Evet, arkadaşlar, diyelim ki burada, Türkiye'de bir darbe teşebbüsü ihtimali var. Peki, bunu engelleyecek olan halk mıdır? Biz bu darbe teşebbüslerini, bu darbeleri halkları silahlandırarak, halkları sokağa dökerek mi püskürtmeyi düşünüyoruz? Bence burada da bir düşünmemiz gerekiyor. Bizim halklara, halka bu sorumluluğu yükleme gibi bir durumumuz mu var? Madem ki öyle iktidar ne işe yarıyor, bunu sormak lazım. Eğer her şeyi halk yapacaksa burada iktidarın görevi ne oluyor, bir de bunu sorgulamak lazım arkadaşlar. Eğer Türkiye'de bir darbe girişimi tehlikesi varsa bunu püskürtme görevine ve yetkisine sahip, sorumluluğuna sahip olan taraf iktidardır ve bunu önlemeye çalışması gereken iktidardır ama toplumu silahlandırarak olacak bir çalışma emin olun daha kötü sonuçlara yol açacaktır. Niye diyoruz bunu? Çünkü sizler o çok güvendiğiniz cemaati ülkenin bütün yapılarına sızdırdınız, hepsinde konumlandırdınız ve onlar o yetkileri kullanarak size karşı darbe yaptılar. 15 Temmuz bunun sonucuydu arkadaşlar. İşte, o çok güvendiğiniz, silahlandırdığınız, yetkilendirdiğiniz askerler, dokunulmazlık zırhıyla zırhlandırdığınız o yetkilerle onlar geldiler, bu ülkede darbe girişiminde bulundular. Peki, siz neye göre insanları silahlandıracaksınız? Hangi kritere göre silahlandıracaksınız ya da bu silahlandırma mevzusunun en nihayetinde neye göre, nasıl kullandıracağını nasıl tespit edeceksiniz? Elinizde buna dair bir tespit var mı? Vereceksiniz ellerine insanların silahları insanlar, daha çok erkekler kadınları katledecek.

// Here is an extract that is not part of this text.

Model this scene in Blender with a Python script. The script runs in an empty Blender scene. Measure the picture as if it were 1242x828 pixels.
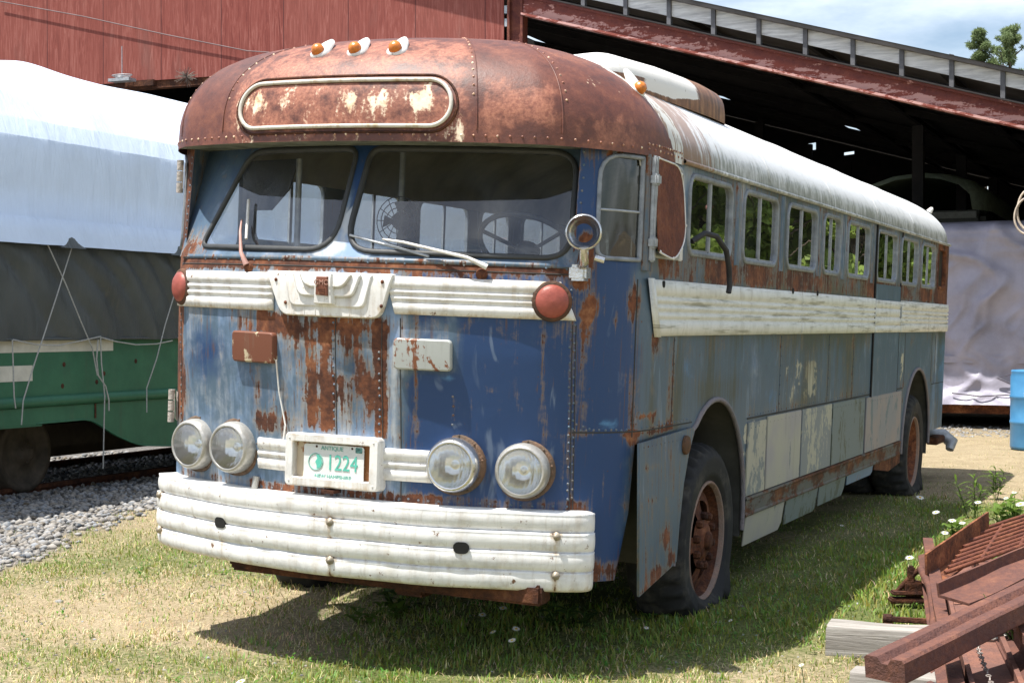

Bakın, istatistiklere göre Türkiye'de 414 kadın katledilmiş 2015 yılında ve bunların 309'u ateşli silahlarla yapılmış, gerçekleştirilmiş vakalar. Peki, bu kadınları, toplumun diğer muhalif kesimlerini kim koruyacak bu silahlanan güruhtan? Bununla ilgili bir çalışmanız var mı arkadaşlar? Yok. Yani "Bu ülkede eğer bizim istediğimizin aksine bir sonuç çıkarsa biz bu silahlı grupları sokağa dökeriz." mi diyorsunuz ya da o tehditlerde mi bulunuyorsunuz? Bence bunu da açıklamanız gerekiyor, biraz samimi olarak gelip burada konuşmamız gerekiyor.

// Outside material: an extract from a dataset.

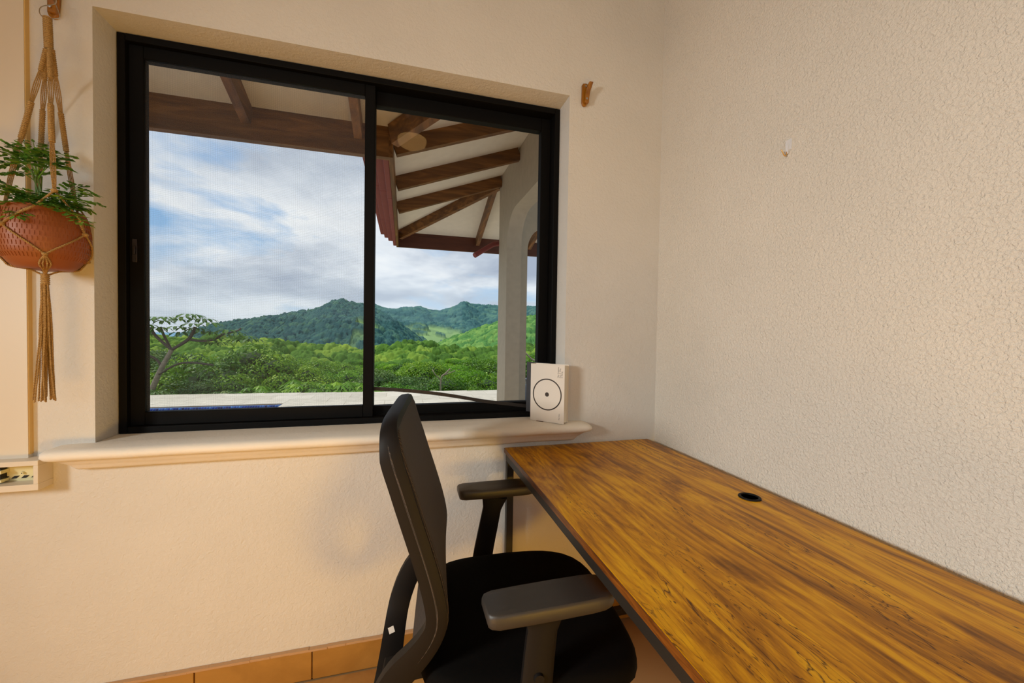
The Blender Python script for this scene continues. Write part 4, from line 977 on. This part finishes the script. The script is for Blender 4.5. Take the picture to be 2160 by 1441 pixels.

En son şöyle bitireyim arkadaşlar: Biz burada defaatle söyledik ve belirttik ama galiba, dediğim gibi, hâlâ aynı yanlışları yaparak doğru sonuca varacağınızı zannediyorsunuz. Ama tekrar edelim, bir şeyi ne kadar denerseniz deneyin sonuç farklı olmuyor. Fiziğin, kimyanın tabiatına aykırı bir durumdan söz ediyorsunuz. Onun için eğer bu ülkede darbe teşebbüslerinin olmamasını istiyorsanız, dönün 28 Şubat 2015'e bakın, dönün biz bu ülkeyi daha fazla nasıl demokratikleştirebiliriz, ona bakalım. Bu ülkedeki darbe teşebbüslerinin tek panzehri, emin olun, demokratikleşmedir. Ama siz bugün bize ne getiriyorsunuz? Önümüzde nasıl bir paket var? Bütün yetkilerin tek elde toplandığı, tek bir şahsın bütün Türkiye'deki herkesle ilgili, her şahısla ilgili; gençler, kadınlar, erkekler, Kürtler, Türkler, Lazlar, Aleviler ve diğer bütün kesimlerle ilgili tek bir kişinin söz hakkına sahip olacağı bir düzenleme getiriyorsunuz ve buna da demokrasi diyorsunuz. Demokrasiden anlayışınız her zaman belirttiğimiz gibi çoğunluğun azınlığa tahakkümü olarak nitelendiriliyor. Peki, bunun sonucunda ülke gerçekten darbe teşebbüslerinden korunmuş mu olacak? Dönüp tarihe bakalım; 1960, 1970, 1980, her defasında darbelerle karşılaştık ama gerçekten hiç bu darbelerin asıl nedenini araştırmaya kalkmadık, yanlış yöntemlerle halkları birbirine kırdıracak, toplumu daha büyük kaoslara sürükleyecek birtakım önermelerle, birtakım çağrılarla bu ülkedeki sorunları çözmeye çalışıyoruz. Dediğim gibi, arkadaşlar, öncelikle eğer darbe teşebbüslerinin önünde durmak istiyorsanız, bu ülkeyi darbe teşebbüslerinden korumak istiyorsanız bence bu yapmak istediğiniz Anayasa değişikliği, rejim değişikliği, sizin deyiminizle "Cumhurbaşkanlığı sistemi" bizim deyimimizle "tek kişilik diktatöryal sistem" ne derseniz deyin, ondan vazgeçin. Gelin, oturup konuşalım bu ülkenin asıl sorunu ne, bu sorunlarla nasıl baş edebiliriz; içte, dışta nasıl bir barış sağlayabiliriz, bu ülkeye ekonomik istikrarı nasıl getirebiliriz ve birtakım unsurların önümüzdeki süreçte ülkedeki karışıklıklardan faydalanarak darbe teşebbüslerinin önünde nasıl durabiliriz? İşte, formülü çok basit ve net, aslında 28 Şubat 2015 tarihinde Dolmabahçe'de imzalanan 10 maddelik deklarasyonu gelip burada konuşabilirsek, işte darbelerin panzehri budur diyorum.

Teşekkür ederim arkadaşlar. (HDP sıralarından alkışlar)

BAŞKAN - Teşekkür ederiz Sayın Başaran.